The two Makhmalbaf-family titles reflect one of the most unusual developments in Khatami-era cinema. Through much of the '90s, Mohsen Makhmalbaf's rapid rate of production matched his reputation's ascent. But in the past five years, he has released only one feature, and concentrated instead on helping his wife and kids become world-class filmmakers. As improbable as it may sound, the Makhmalbaf clan has emerged as something akin to an Islamic-world cross between the "groupuscule" in Godard's La Chinoise and Andy Warhol's Factory. The Apple (1998) was the family collective's first feature. Directed by daughter Samira, then a teenager, and edited, produced, and written by Mohsen, it was a festival hit that effectively launched Makhmalbaf Film House.

"Mohsen and I conceived it together, like a baby," says Marziyeh Meshkini, Makhmalbaf's wife, speaking of the cocredited script of The Day I Became a Woman. (Meshkini is Makhmalbaf's second wife; her late sister was his first and the mother of his three children.) It's natural to wonder whether Mohsen is now simply working through surrogates, but the film is entirely convincing as a connubial collaboration.
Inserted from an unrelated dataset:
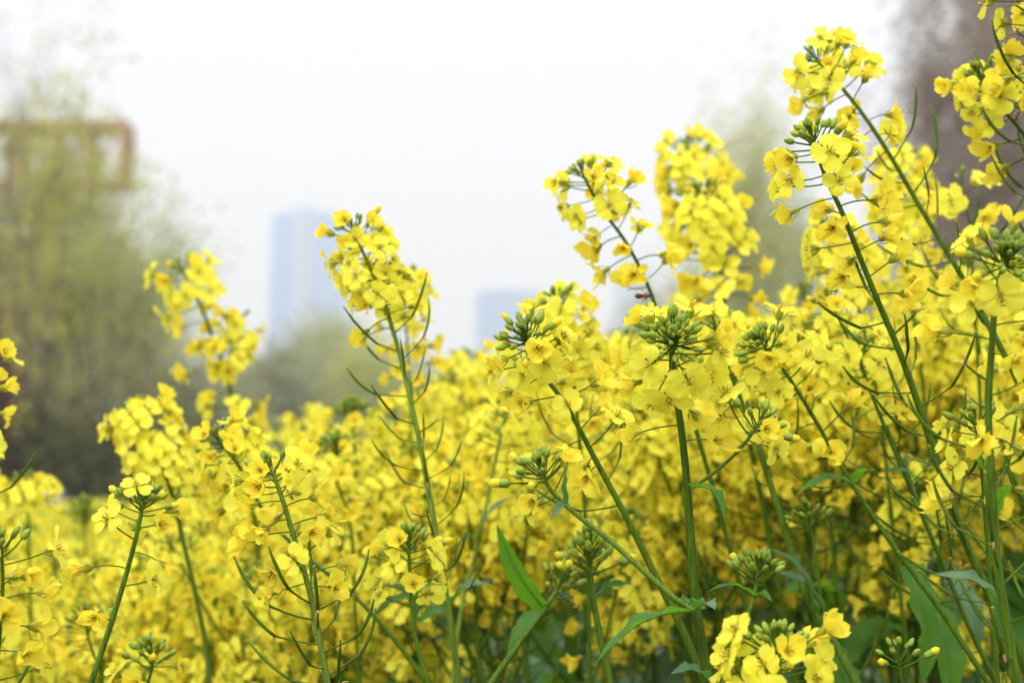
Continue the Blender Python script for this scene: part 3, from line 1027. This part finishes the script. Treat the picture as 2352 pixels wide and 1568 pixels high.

A witty triptych of symbolic satires, The Day I Became a Woman combines the polemical feistiness of Makhmalbaf's The Cyclist and The Peddler with a warm, positive spirit that was seldom evident in his films of the '80s. "I wanted to offer some hope in every one of the stories," Meshkini says. Indeed, each of her tales shows a female character acting to claim control over her life against considerable odds.

On the Kiarostami side of the ledger, Djomeh, the story of a young Afghani farm laborer trying to maneuver some romance into his life, achieves the muted, closely observed humanism of Where Is the Friend's House?-era Kiarostami; its compassionate vision is very much in line with the idealistic ethos of Iran's postrevolutionary cinema.

Vastly different in tone and emphasis, Smell of Camphor and The Circle hint at something new in Khatami-era cinema: a return to prerevolutionary fatalism. Smell of Camphor reflects the frustration that Farmanara, who spent most of the 1980s working in film distribution in North America, endured after he returned to Iran and submitted one script after another to authorities. He says his penultimate attempt, drolly titled I Hate Abbas Kiarostami and set in a mental institution, was too readily seen as an indictment of postrevolutionary Iran. But Smell of Camphor is hardly a cheery social portrait. One of its few upbeat moments comes in a news broadcast that shows President Khatami eloquently discoursing on freedom; yet this passage only underscores the difficulties Khatami's followers still face in securing political liberties.

An even bleaker picture is conjured by The Circle. A daisy chain of social oppression in which lower-class women fall before the flails of patriarchy, it phrases its political drama in a way that meshes with Western anti-Iran prejudices. "Little has changed there since Alexander the Great," shrieked a Film Comment reviewer, indicating the age-old biases that Panahi flatters, strategically or not. Noting that it "relentlessly portrays Iran as backward and repressive, and Iranian women as victims unable to transform their lives," Roksana Bahramitash and Homa Hoodfar, writing in the Montreal Gazette, worry that the film "will feed racism in the name of feminism."

Do such films herald another historical rupture, as their pre-'79 counterparts did? Farmanara believes that the subjects chosen by filmmakers will continue to be affected by the country's fluctuating political situation, which he says is "like the tango. You take one step forward, and then when you are pushed, you take two steps back." Yet he notes that Iran now has three generations of successful, internationally known filmmakers working side by side, from 21-year-old Samira Makhmalbaf to sixtysomethings like Kiarostami. "It's true that with the media and the critics you end up being the flavor of the month, but our success has gone on much longer than such attention usually lasts, and I think it can continue, because this cinema is extremely wealthy in terms of talent."